Heating and cooling in residential buildings hold a 28% share in the total energy consumption of Europe, out of which 75% of the energy is still generated from fossil fuels, while only 19% comes from renewable energy sources. To increase the share of renewable energy in the near future, the French energy commission has identified 4th generation district heating networks as a plausible option. Key hardware components for next generation smart urban heating networks are heat and cold storages, which allows a shift between production and consumption as necessary.
The prototype that will be studied in this thesis couples in a same component heat and cold storage, in order to obtain significant gains in terms of compactness and cost.

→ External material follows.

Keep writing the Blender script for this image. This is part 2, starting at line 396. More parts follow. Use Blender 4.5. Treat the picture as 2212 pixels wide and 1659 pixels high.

Cold storage is based on ice-water phase change transition around finned tubes in charging mode (-6°C), and on direct contact between water and ice in discharging mode (direct contact = water flow through the ice and directly exchange heat without any wall between water and ice). Heat storage is based on thermocline technology with water (60-70°C) as coolant.
The prototype is currently under manufacturing in the framework of a European Project and will be operational at the beginning of the thesis. The objective of the thesis is on the one hand to experimentally characterize the performances of the storage, on the other hand to work on a numerical modelling of the storage. The thermos-hydraulical modeling of the discharge in cold mode, with direct contact between ice and water, is particularly challenging. The study of the addition of Phase Change Material capsules for heat storage (50-60°C), in order to boost energy and power, will also be studied with potential implementation in prototype during the thesis.